You need some Pithing Needle effect to find with Karn, the Great Creator. In this case with less Chalice of the Void, you can go with the original one-mana option. Phyrexian Revoker is interesting, but Devoted Druid and Freed from the Real both get hit by normal Pithing Needle anyway.

The Bad

The second copy of Ugin, the Spirit Dragon has my eye. I want some amount of powerful late-game sweepers, and I’ve made my point about needing to avoid opposing Karn, the Great Creators, but Ugin basically requires Tron and isn’t an artifact for Thirst for Knowledge. One Oblivion Stone or really just anything else might be in order.

The sideboard Chalice of the Void is just kinda there right now as more of an actual sideboard card than a Karn, the Great Creator target since Trinisphere is much more powerful against combo. I can see Spellskite, another piece of graveyard hate, really a lot of cards if you have something you actively want to slide on in.

The Adorably Uncertain:

I’ve actually had Gemstone Caverns come up a lot when playing this deck. It feels great to have Turn 1 Talisman of Dominance or Condescend up, but it also feels kinda iffy to mulligan into it when this Tron deck plays a longer game and usually wants more cards. I’m usually more excited about Caverns when I have more Chalice of the Void. It’s super-low-cost, though, so I’m going to keep playing with Gemstone Caverns until something happens that makes me actively not want to.

A lot has changed for this archetype to make me honestly consider it and put work in. That means that everything about the old lists should be reexamined.
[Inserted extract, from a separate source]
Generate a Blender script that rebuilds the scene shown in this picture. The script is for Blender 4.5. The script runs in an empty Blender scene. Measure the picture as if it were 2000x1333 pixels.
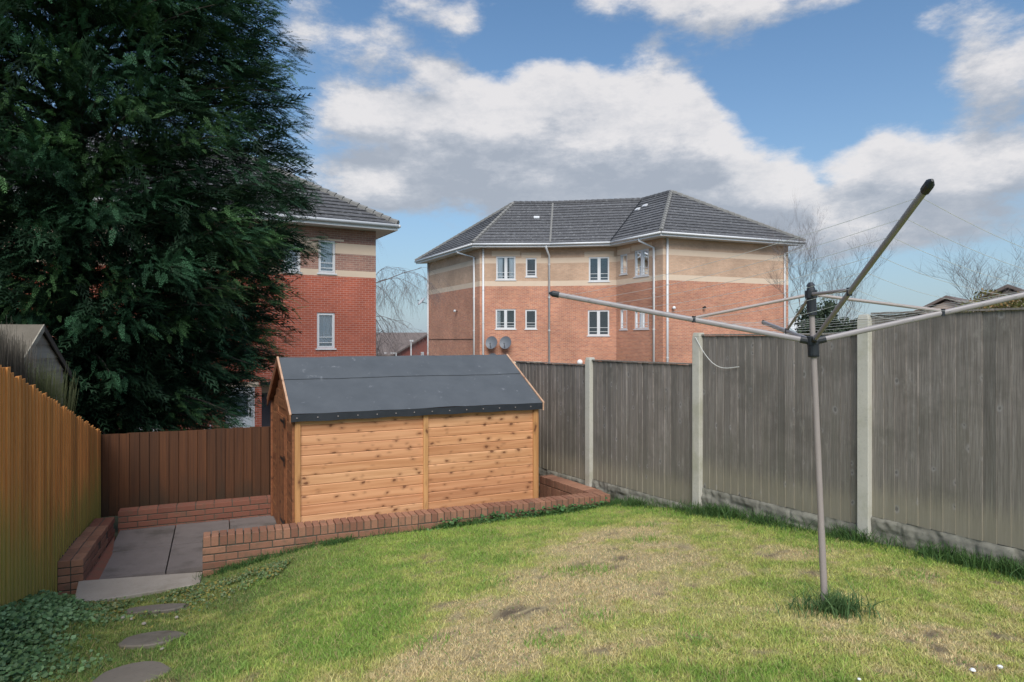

After a ton of matches where I just never used Academy Ruins, I’m starting to wonder if this is a relic of a different time. Every list has it and I still have Mindslaver in my deck so there’s some utility, but this isn’t the same Modern format where Academy Ruins was really amazing. All the control decks have Field of Ruin. All the other decks kill you really quickly and aren’t trying to grind away resources. You are actively moving away from activated abilities and things that would sacrifice to set up recursion loops.

I’m not going to claim enough expertise to just chop such a historically important card, but it has my eye as a dubious inclusion moving forward.

Echoing back to one of my first old quotes, Mono-Blue Tron seems like a prime candidate for Thought-Knot Seer somewhere in the 75, likely as an alternate threat.

The Takeaway

Mono-Blue Tron wasn’t flawless by any means, but it felt like a deck legitimately riding the line of power and interaction, which is rare for Modern. With each iteration, I felt like I was getting things closer to right, and I kept going over the top of other decks trying to exist in the same space.

Next time I write about Mono-Blue Tron, you can hold me to this quote:

In Modern right now, Mono-Blue Tron is both pretty good and really enjoyable to play.